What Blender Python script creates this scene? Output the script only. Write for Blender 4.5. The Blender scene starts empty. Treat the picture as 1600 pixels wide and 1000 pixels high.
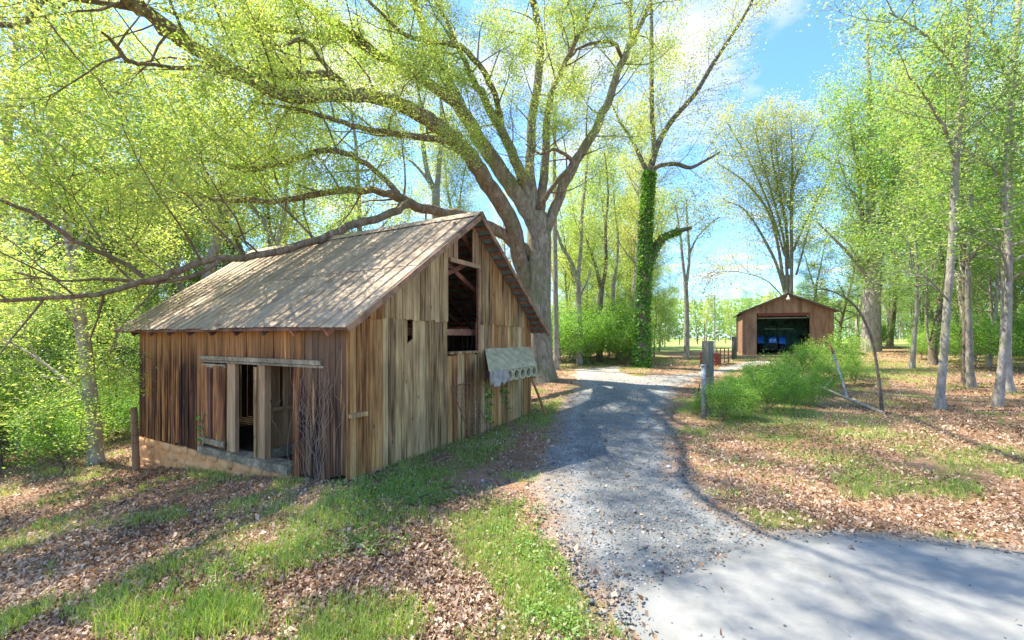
import bpy, math, random
import numpy as np
from mathutils import Vector, Matrix
SC = bpy.context.scene
COL = SC.collection
R = math.radians
rng = np.random.default_rng(7)
rnd = random.Random(11)

# ------------------------------------------------------------------ camera, sky, sun, exposure
F, CX, HY, EYE = 660.0, 800.0, 527.0, 2.0        # focal length in px of a 1600 px wide picture, horizon row, eye height
cam = bpy.data.cameras.new('camera'); cam.sensor_width = 36.0; cam.lens = 36.0*F/1600.0
cam.shift_y = (HY-500.0)/1600.0; cam.clip_start = 0.05; cam.clip_end = 3000
camo = bpy.data.objects.new('camera', cam); COL.objects.link(camo)
camo.location = (0, 0, EYE); camo.rotation_euler = (R(90), 0, 0); SC.camera = camo

SUN_AZ, SUN_EL = R(-66), R(61)                   # azimuth from +Y towards +X
sd = Vector((math.sin(SUN_AZ)*math.cos(SUN_EL), math.cos(SUN_AZ)*math.cos(SUN_EL), math.sin(SUN_EL)))
sun = bpy.data.lights.new('sun', 'SUN'); sun.energy = 3.9; sun.angle = R(0.53); sun.color = (1.0, 0.92, 0.78)
suno = bpy.data.objects.new('sun', sun); COL.objects.link(suno)
suno.rotation_euler = sd.to_track_quat('Z', 'Y').to_euler(); suno.location = (0, 0, 60)

W = bpy.data.worlds.new('World'); SC.world = W; W.use_nodes = True
nt = W.node_tree; nt.nodes.clear()
N = nt.nodes.new; Lk = nt.links.new
out = N('ShaderNodeOutputWorld'); bg = N('ShaderNodeBackground'); sky = N('ShaderNodeTexSky')
sky.sky_type = 'NISHITA'; sky.sun_disc = False; sky.sun_elevation = SUN_EL; sky.sun_rotation = SUN_AZ
sky.air_density = 1.0; sky.dust_density = 0.6; sky.ozone_density = 2.5
tc = N('ShaderNodeTexCoord'); sep = N('ShaderNodeSeparateXYZ'); Lk(tc.outputs['Generated'], sep.inputs[0])
mz = N('ShaderNodeMath'); mz.operation = 'MAXIMUM'; mz.inputs[1].default_value = 0.06; Lk(sep.outputs[2], mz.inputs[0])
dv = N('ShaderNodeVectorMath'); dv.operation = 'DIVIDE'
cmb = N('ShaderNodeCombineXYZ'); [Lk(mz.outputs[0], cmb.inputs[i]) for i in range(3)]
Lk(tc.outputs['Generated'], dv.inputs[0]); Lk(cmb.outputs[0], dv.inputs[1])
no = N('ShaderNodeTexNoise'); no.inputs['Scale'].default_value = 1.35; no.inputs['Detail'].default_value = 7; no.inputs['Roughness'].default_value = .55
off = N('ShaderNodeVectorMath'); off.inputs[1].default_value = (3.1, 1.2, 0); Lk(dv.outputs[0], off.inputs[0]); Lk(off.outputs[0], no.inputs['Vector'])
cr = N('ShaderNodeValToRGB'); cr.color_ramp.elements[0].position = .53; cr.color_ramp.elements[1].position = .68; Lk(no.outputs[0], cr.inputs[0])
mx = N('ShaderNodeMixRGB'); mx.inputs[2].default_value = (2.5, 2.45, 2.4, 1); Lk(cr.outputs[0], mx.inputs[0]); tint = N('ShaderNodeMixRGB'); tint.blend_type = 'MULTIPLY'; tint.inputs[0].default_value = 1; tint.inputs[2].default_value = (.50, .70, .94, 1); Lk(sky.outputs[0], tint.inputs[1]); Lk(tint.outputs[0], mx.inputs[1])
Lk(mx.outputs[0], bg.inputs[0]); bg.inputs[1].default_value = 0.15; Lk(bg.outputs[0], out.inputs[0])
SC.view_settings.view_transform = 'Standard'; SC.view_settings.look = 'None'
SC.view_settings.exposure = 1.8; SC.view_settings.gamma = 1.0; SC.view_settings.use_curve_mapping = False
SC.render.engine = 'CYCLES'
cy = SC.cycles; cy.max_bounces = 7; cy.diffuse_bounces = 4; cy.glossy_bounces = 2; cy.transmission_bounces = 5; cy.transparent_max_bounces = 4
cy.use_denoising = True; cy.sample_clamp_indirect = 6.0

# ------------------------------------------------------------------ noise and terrain
_lat = rng.random((256, 256))
def vnoise(x, y, s=1.0, seed=0):
    x = np.asarray(x, float)/s+seed*17.3+1000; y = np.asarray(y, float)/s+seed*31.7+1000
    xi = np.floor(x).astype(int); yi = np.floor(y).astype(int); fx = x-xi; fy = y-yi
    fx = fx*fx*(3-2*fx); fy = fy*fy*(3-2*fy)
    a = _lat[xi % 256, yi % 256]; b = _lat[(xi+1) % 256, yi % 256]; c = _lat[xi % 256, (yi+1) % 256]; d = _lat[(xi+1) % 256, (yi+1) % 256]
    return (a*(1-fx)+b*fx)*(1-fy)+(c*(1-fx)+d*fx)*fy
def fnoise(x, y, s=1.0, seed=0, o=3):
    t = 0; a = 1; w = 0
    for k in range(o): t = t+a*vnoise(x, y, s/2**k, seed+k*5); w += a; a *= .55
    return t/w
def sstep(a, b, x):
    t = np.clip((x-a)/(b-a), 0, 1); return t*t*(3-2*t)
PY = [-50, 0, 7, 10, 13, 16, 19, 22, 26, 32, 60, 150, 2000]
PZ = [0, 0, 0, 0.02, .18, .42, .53, .65, .78, .9, 1.02, 1.12, 1.2]
def ground_z(x, y):
    x = np.asarray(x, float); y = np.asarray(y, float)
    z = (np.interp(y-.5, PY, PZ)+np.interp(y, PY, PZ)+np.interp(y+.5, PY, PZ))/3
    left = np.maximum(0, -x-2.2)
    drop = 2.6*(1-np.exp(-left*.137/2.6*1.05))
    z = z-drop*(1-sstep(40, 90, y))
    z = z+.6*(1-np.exp(-np.maximum(0, x-4.2-.5*np.maximum(0, y-9))*.05/.6))*sstep(3, 7, y)
    bump = (fnoise(x, y, 3.2, 3, 2)-.5)*.10
    away = sstep(0, 3, np.abs(x-1.8)-1.2)
    return z+bump*away*sstep(2, 5, np.hypot(x+2.3, y-6))
def gz(x, y): return float(ground_z(x, y))
def ray(px, py): return Vector(((px-CX)/F, 1.0, (HY-py)/F))
def at(px, py):
    """the ground point seen at a pixel of the photograph"""
    d = ray(px, py); Y = 1.5
    for _ in range(3000):
        if EYE+d.z*Y < gz(d.x*Y, Y): break
        Y *= 1.01
        if Y > 300: break
    return Vector((d.x*Y, Y, gz(d.x*Y, Y)))
def pt(px, py, Y): d = ray(px, py); return Vector((d.x*Y, Y, EYE+d.z*Y))
def to_px(x, y, z):
    yy = np.maximum(y, .3); return CX+F*x/yy, HY-F*(z-EYE)/yy

# ------------------------------------------------------------------ object helpers
def tag(o, label=None, cat=None, group=None, kind=None):
    if label: o['label'] = label
    if cat: o['category'] = cat
    if group: o['group'] = group
    if kind: o['kind'] = kind
    return o
def empty(name, loc, label, cat, group=None, rz=0.0):
    o = bpy.data.objects.new(name, None); COL.objects.link(o); o.empty_display_size = .2
    o.location = loc; o.rotation_euler = (0, 0, rz); return tag(o, label, cat, group)
def np_mesh(name, V, Q, mat, smooth=False, rndattr=None, T=None):
    """V (n,3), Q (m,4) quads and/or T (k,3) triangles"""
    V = np.asarray(V, np.float32); me = bpy.data.meshes.new(name)
    nq = 0 if Q is None else len(Q); ntr = 0 if T is None else len(T)
    me.vertices.add(len(V)); me.vertices.foreach_set('co', V.ravel())
    idx = []; st = []
    if nq: idx.append(np.asarray(Q, np.int32).ravel()); st.append(np.arange(nq)*4)
    if ntr: idx.append(np.asarray(T, np.int32).ravel()); st.append(nq*4+np.arange(ntr)*3)
    idx = np.concatenate(idx); st = np.concatenate(st)
    me.loops.add(len(idx)); me.loops.foreach_set('vertex_index', idx.astype(np.int32))
    me.polygons.add(nq+ntr); me.polygons.foreach_set('loop_start', st.astype(np.int32))
    if rndattr is not None:
        a = me.attributes.new('rnd', 'FLOAT', 'FACE'); a.data.foreach_set('value', np.asarray(rndattr, np.float32))
    me.update(calc_edges=True)
    if smooth: me.polygons.foreach_set('use_smooth', np.ones(nq+ntr, bool))
    if mat: me.materials.append(mat)
    return me
def link(name, me, parent=None, loc=None):
    o = bpy.data.objects.new(name, me); COL.objects.link(o)
    if parent: o.parent = parent
    if loc is not None: o.location = loc
    return o
def copy_tree(o, parent=None):
    c = o.copy(); COL.objects.link(c); c.parent = parent
    for ch in list(o.children): copy_tree(ch, c)
    return c
BOXQ = np.array([[0, 3, 2, 1], [4, 5, 6, 7], [0, 1, 5, 4], [1, 2, 6, 5], [2, 3, 7, 6], [3, 0, 4, 7]])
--
» **Problem details**: From the first line of the listing above, repeat every line through the one holding "camo.location = (0, 0, EYE);". Both ends count, and pictures stay out.

» **Solution for this exercise**:
What Blender Python script creates this scene? Output the script only. Write for Blender 4.5. The Blender scene starts empty. Treat the picture as 1600 pixels wide and 1000 pixels high.
import bpy, math, random
import numpy as np
from mathutils import Vector, Matrix
SC = bpy.context.scene
COL = SC.collection
R = math.radians
rng = np.random.default_rng(7)
rnd = random.Random(11)

# ------------------------------------------------------------------ camera, sky, sun, exposure
F, CX, HY, EYE = 660.0, 800.0, 527.0, 2.0        # focal length in px of a 1600 px wide picture, horizon row, eye height
cam = bpy.data.cameras.new('camera'); cam.sensor_width = 36.0; cam.lens = 36.0*F/1600.0
cam.shift_y = (HY-500.0)/1600.0; cam.clip_start = 0.05; cam.clip_end = 3000
camo = bpy.data.objects.new('camera', cam); COL.objects.link(camo)
camo.location = (0, 0, EYE); camo.rotation_euler = (R(90), 0, 0); SC.camera = camo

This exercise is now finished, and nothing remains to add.